-- begin --

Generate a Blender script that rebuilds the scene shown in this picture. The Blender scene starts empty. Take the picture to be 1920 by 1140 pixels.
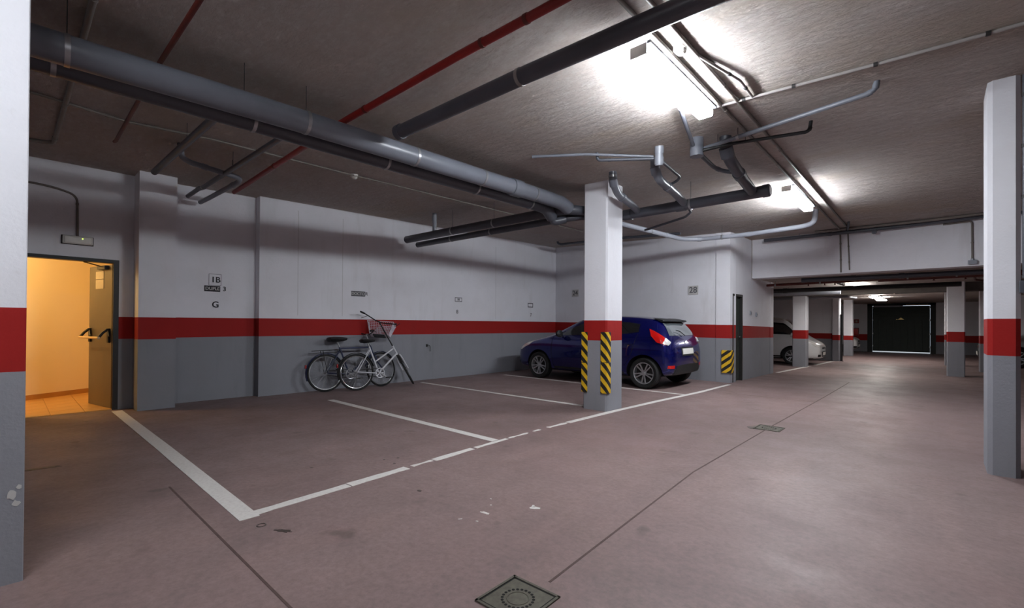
import bpy, bmesh, math, random
from mathutils import Vector, Matrix
from mathutils.bvhtree import BVHTree

random.seed(7)
SC = bpy.context.scene
COL = SC.collection

# ------------------------------------------------------------------ camera
EYE = Vector((0.0, 0.0, 1.22))
FOCAL, YAW, PITCH, ROLL, PPY = 868.7, 0.7425, 0.0063, 0.0064, 603.3      # pixels of a 1920x1140 frame
fwd = Vector((-math.sin(YAW) * math.cos(PITCH), math.cos(YAW) * math.cos(PITCH), math.sin(PITCH)))
rgt = Vector((math.cos(YAW), math.sin(YAW), 0.0))
upv = rgt.cross(fwd)
r2 = rgt * math.cos(ROLL) + upv * math.sin(ROLL)
u2 = -rgt * math.sin(ROLL) + upv * math.cos(ROLL)
cam_data = bpy.data.cameras.new('camera')
cam_data.sensor_fit = 'HORIZONTAL'
cam_data.sensor_width = 36.0
cam_data.lens = FOCAL / 1920.0 * 36.0
cam_data.shift_y = (PPY - 570.0) / 1920.0
cam_data.clip_start = 0.05
cam = bpy.data.objects.new('camera', cam_data)
COL.objects.link(cam)
cm = Matrix((r2, u2, -fwd)).transposed().to_4x4()
cm.translation = EYE
cam.matrix_world = cm
SC.camera = cam

# ------------------------------------------------------------------ world (daylight outside the gate) and exposure
world = bpy.data.worlds.new('world')
SC.world = world
world.use_nodes = True
wb = world.node_tree.nodes['Background']
wb.inputs[0].default_value = (0.75, 0.86, 1.0, 1)
wb.inputs[1].default_value = 0.8
SC.view_settings.view_transform = 'Standard'
SC.view_settings.look = 'None'
SC.view_settings.gamma = 1.0
SC.view_settings.use_curve_mapping = False
SC.view_settings.exposure = 1.0
SC.cycles.max_bounces = 16
SC.cycles.diffuse_bounces = 10
TUBE = 84.0           # emission of the aisle tube lamps
FAR_TUBE = 24.0       # emission of the small lamps under the low ceiling
TUBE_COLOR = (0.90, 0.95, 1.0)
STAIR_WATT = 22.0     # warm lamp in the stair lobby

# ------------------------------------------------------------------ materials
MAT = {}


def srgb(r, g, b):
    def f(c):
        c /= 255.0
        return c / 12.92 if c <= 0.04045 else ((c + 0.055) / 1.055) ** 2.4
    return (f(r), f(g), f(b), 1.0)


def _nodes(name):
    m = bpy.data.materials.new(name)
    m.use_nodes = True
    MAT[name] = m
    nt = m.node_tree
    return m, nt, nt.nodes['Principled BSDF']


def _noise(nt, scale, detail=4, rough=0.6, coord=None, stretch=None):
    tc = nt.nodes.new('ShaderNodeTexCoord')
    src = tc.outputs['Object']
    if coord == 'gen':
        src = tc.outputs['Generated']
    if stretch:
        mp = nt.nodes.new('ShaderNodeMapping')
        mp.inputs['Scale'].default_value = stretch
        nt.links.new(src, mp.inputs['Vector'])
        src = mp.outputs['Vector']
    n = nt.nodes.new('ShaderNodeTexNoise')
    n.inputs['Scale'].default_value = scale
    n.inputs['Detail'].default_value = detail
    n.inputs['Roughness'].default_value = rough
    nt.links.new(src, n.inputs['Vector'])
    return n.outputs['Fac']


def _ramp(nt, fac, lo, hi, c0=(0, 0, 0, 1), c1=(1, 1, 1, 1)):
    r = nt.nodes.new('ShaderNodeValToRGB')
    r.color_ramp.elements[0].position = lo
    r.color_ramp.elements[1].position = hi
    r.color_ramp.elements[0].color = c0
    r.color_ramp.elements[1].color = c1
    nt.links.new(fac, r.inputs['Fac'])
    return r.outputs['Color']


def _mix(nt, fac, a, b, mode='MIX'):
    m = nt.nodes.new('ShaderNodeMix')
    m.data_type = 'RGBA'
    m.blend_type = mode
    for sock, v in ((m.inputs[0], fac), (m.inputs[6], a), (m.inputs[7], b)):
        if hasattr(v, 'links'):
            nt.links.new(v, sock)
        elif isinstance(v, (int, float)):
            sock.default_value = v
        else:
            sock.default_value = v
    return m.outputs[2]


def _bump(nt, bsdf, height, strength, dist=0.01, prev=None):
    b = nt.nodes.new('ShaderNodeBump')
    b.inputs['Strength'].default_value = strength
    b.inputs['Distance'].default_value = dist
    nt.links.new(height, b.inputs['Height'])
    if prev is not None:
        nt.links.new(prev, b.inputs['Normal'])
    nt.links.new(b.outputs['Normal'], bsdf.inputs['Normal'])
    return b.outputs['Normal']


def plain(name, col, rough=0.5, metal=0.0, var=0.12, scale=8.0, spec=0.5, coat=0.0):
    m, nt, b = _nodes(name)
    n = _noise(nt, scale)
    d = tuple(c * (1 - var) for c in col[:3]) + (1,)
    l = tuple(min(1, c * (1 + var)) for c in col[:3]) + (1,)
    nt.links.new(_ramp(nt, n, 0.3, 0.7, d, l), b.inputs['Base Color'])
    b.inputs['Roughness'].default_value = rough
    b.inputs['Metallic'].default_value = metal
    b.inputs['Specular IOR Level'].default_value = spec
    b.inputs['Coat Weight'].default_value = coat
    return m


def paint(name, col, dirt, rough=0.75, bump=0.35, amount=0.55):
    """rough plaster with a paint coat, scuffs and dirt"""
    m, nt, b = _nodes(name)
    big = _noise(nt, 0.9, 5, 0.65)
    fine = _noise(nt, 14.0, 6, 0.7)
    streak = _noise(nt, 2.4, 4, 0.6, stretch=(1.6, 1.6, 0.25))
    c = _mix(nt, _ramp(nt, big, 0.42, 0.78), col, tuple(col[i] * (1 - amount * 0.35) + dirt[i] * amount * 0.35 for i in range(3)) + (1,))
    c = _mix(nt, _ramp(nt, streak, 0.58, 0.82, (0, 0, 0, 1), (amount * 0.5,) * 3 + (1,)), c, dirt)
    c = _mix(nt, _ramp(nt, fine, 0.62, 0.74, (0, 0, 0, 1), (amount * 0.3,) * 3 + (1,)), c, dirt)
    nt.links.new(c, b.inputs['Base Color'])
    b.inputs['Roughness'].default_value = rough
    b.inputs['Specular IOR Level'].default_value = 0.25
    n1 = _bump(nt, b, _noise(nt, 55.0, 3, 0.6), bump, 0.004)
    _bump(nt, b, _noise(nt, 5.0, 4, 0.6), bump * 0.7, 0.02, n1)
    return m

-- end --

Make an exact copy of the data, leaving its pictures out.

Generate a Blender script that rebuilds the scene shown in this picture. The Blender scene starts empty. Take the picture to be 1920 by 1140 pixels.
import bpy, bmesh, math, random
from mathutils import Vector, Matrix
from mathutils.bvhtree import BVHTree

random.seed(7)
SC = bpy.context.scene
COL = SC.collection

# ------------------------------------------------------------------ camera
EYE = Vector((0.0, 0.0, 1.22))
FOCAL, YAW, PITCH, ROLL, PPY = 868.7, 0.7425, 0.0063, 0.0064, 603.3      # pixels of a 1920x1140 frame
fwd = Vector((-math.sin(YAW) * math.cos(PITCH), math.cos(YAW) * math.cos(PITCH), math.sin(PITCH)))
rgt = Vector((math.cos(YAW), math.sin(YAW), 0.0))
upv = rgt.cross(fwd)
r2 = rgt * math.cos(ROLL) + upv * math.sin(ROLL)
u2 = -rgt * math.sin(ROLL) + upv * math.cos(ROLL)
cam_data = bpy.data.cameras.new('camera')
cam_data.sensor_fit = 'HORIZONTAL'
cam_data.sensor_width = 36.0
cam_data.lens = FOCAL / 1920.0 * 36.0
cam_data.shift_y = (PPY - 570.0) / 1920.0
cam_data.clip_start = 0.05
cam = bpy.data.objects.new('camera', cam_data)
COL.objects.link(cam)
cm = Matrix((r2, u2, -fwd)).transposed().to_4x4()
cm.translation = EYE
cam.matrix_world = cm
SC.camera = cam

# ------------------------------------------------------------------ world (daylight outside the gate) and exposure
world = bpy.data.worlds.new('world')
SC.world = world
world.use_nodes = True
wb = world.node_tree.nodes['Background']
wb.inputs[0].default_value = (0.75, 0.86, 1.0, 1)
wb.inputs[1].default_value = 0.8
SC.view_settings.view_transform = 'Standard'
SC.view_settings.look = 'None'
SC.view_settings.gamma = 1.0
SC.view_settings.use_curve_mapping = False
SC.view_settings.exposure = 1.0
SC.cycles.max_bounces = 16
SC.cycles.diffuse_bounces = 10
TUBE = 84.0           # emission of the aisle tube lamps
FAR_TUBE = 24.0       # emission of the small lamps under the low ceiling
TUBE_COLOR = (0.90, 0.95, 1.0)
STAIR_WATT = 22.0     # warm lamp in the stair lobby

# ------------------------------------------------------------------ materials
MAT = {}


def srgb(r, g, b):
    def f(c):
        c /= 255.0
        return c / 12.92 if c <= 0.04045 else ((c + 0.055) / 1.055) ** 2.4
    return (f(r), f(g), f(b), 1.0)


def _nodes(name):
    m = bpy.data.materials.new(name)
    m.use_nodes = True
    MAT[name] = m
    nt = m.node_tree
    return m, nt, nt.nodes['Principled BSDF']


def _noise(nt, scale, detail=4, rough=0.6, coord=None, stretch=None):
    tc = nt.nodes.new('ShaderNodeTexCoord')
    src = tc.outputs['Object']
    if coord == 'gen':
        src = tc.outputs['Generated']
    if stretch:
        mp = nt.nodes.new('ShaderNodeMapping')
        mp.inputs['Scale'].default_value = stretch
        nt.links.new(src, mp.inputs['Vector'])
        src = mp.outputs['Vector']
    n = nt.nodes.new('ShaderNodeTexNoise')
    n.inputs['Scale'].default_value = scale
    n.inputs['Detail'].default_value = detail
    n.inputs['Roughness'].default_value = rough
    nt.links.new(src, n.inputs['Vector'])
    return n.outputs['Fac']


def _ramp(nt, fac, lo, hi, c0=(0, 0, 0, 1), c1=(1, 1, 1, 1)):
    r = nt.nodes.new('ShaderNodeValToRGB')
    r.color_ramp.elements[0].position = lo
    r.color_ramp.elements[1].position = hi
    r.color_ramp.elements[0].color = c0
    r.color_ramp.elements[1].color = c1
    nt.links.new(fac, r.inputs['Fac'])
    return r.outputs['Color']


def _mix(nt, fac, a, b, mode='MIX'):
    m = nt.nodes.new('ShaderNodeMix')
    m.data_type = 'RGBA'
    m.blend_type = mode
    for sock, v in ((m.inputs[0], fac), (m.inputs[6], a), (m.inputs[7], b)):
        if hasattr(v, 'links'):
            nt.links.new(v, sock)
        elif isinstance(v, (int, float)):
            sock.default_value = v
        else:
            sock.default_value = v
    return m.outputs[2]


def _bump(nt, bsdf, height, strength, dist=0.01, prev=None):
    b = nt.nodes.new('ShaderNodeBump')
    b.inputs['Strength'].default_value = strength
    b.inputs['Distance'].default_value = dist
    nt.links.new(height, b.inputs['Height'])
    if prev is not None:
        nt.links.new(prev, b.inputs['Normal'])
    nt.links.new(b.outputs['Normal'], bsdf.inputs['Normal'])
    return b.outputs['Normal']


def plain(name, col, rough=0.5, metal=0.0, var=0.12, scale=8.0, spec=0.5, coat=0.0):
    m, nt, b = _nodes(name)
    n = _noise(nt, scale)
    d = tuple(c * (1 - var) for c in col[:3]) + (1,)
    l = tuple(min(1, c * (1 + var)) for c in col[:3]) + (1,)
    nt.links.new(_ramp(nt, n, 0.3, 0.7, d, l), b.inputs['Base Color'])
    b.inputs['Roughness'].default_value = rough
    b.inputs['Metallic'].default_value = metal
    b.inputs['Specular IOR Level'].default_value = spec
    b.inputs['Coat Weight'].default_value = coat
    return m


def paint(name, col, dirt, rough=0.75, bump=0.35, amount=0.55):
    """rough plaster with a paint coat, scuffs and dirt"""
    m, nt, b = _nodes(name)
    big = _noise(nt, 0.9, 5, 0.65)
    fine = _noise(nt, 14.0, 6, 0.7)
    streak = _noise(nt, 2.4, 4, 0.6, stretch=(1.6, 1.6, 0.25))
    c = _mix(nt, _ramp(nt, big, 0.42, 0.78), col, tuple(col[i] * (1 - amount * 0.35) + dirt[i] * amount * 0.35 for i in range(3)) + (1,))
    c = _mix(nt, _ramp(nt, streak, 0.58, 0.82, (0, 0, 0, 1), (amount * 0.5,) * 3 + (1,)), c, dirt)
    c = _mix(nt, _ramp(nt, fine, 0.62, 0.74, (0, 0, 0, 1), (amount * 0.3,) * 3 + (1,)), c, dirt)
    nt.links.new(c, b.inputs['Base Color'])
    b.inputs['Roughness'].default_value = rough
    b.inputs['Specular IOR Level'].default_value = 0.25
    n1 = _bump(nt, b, _noise(nt, 55.0, 3, 0.6), bump, 0.004)
    _bump(nt, b, _noise(nt, 5.0, 4, 0.6), bump * 0.7, 0.02, n1)
    return m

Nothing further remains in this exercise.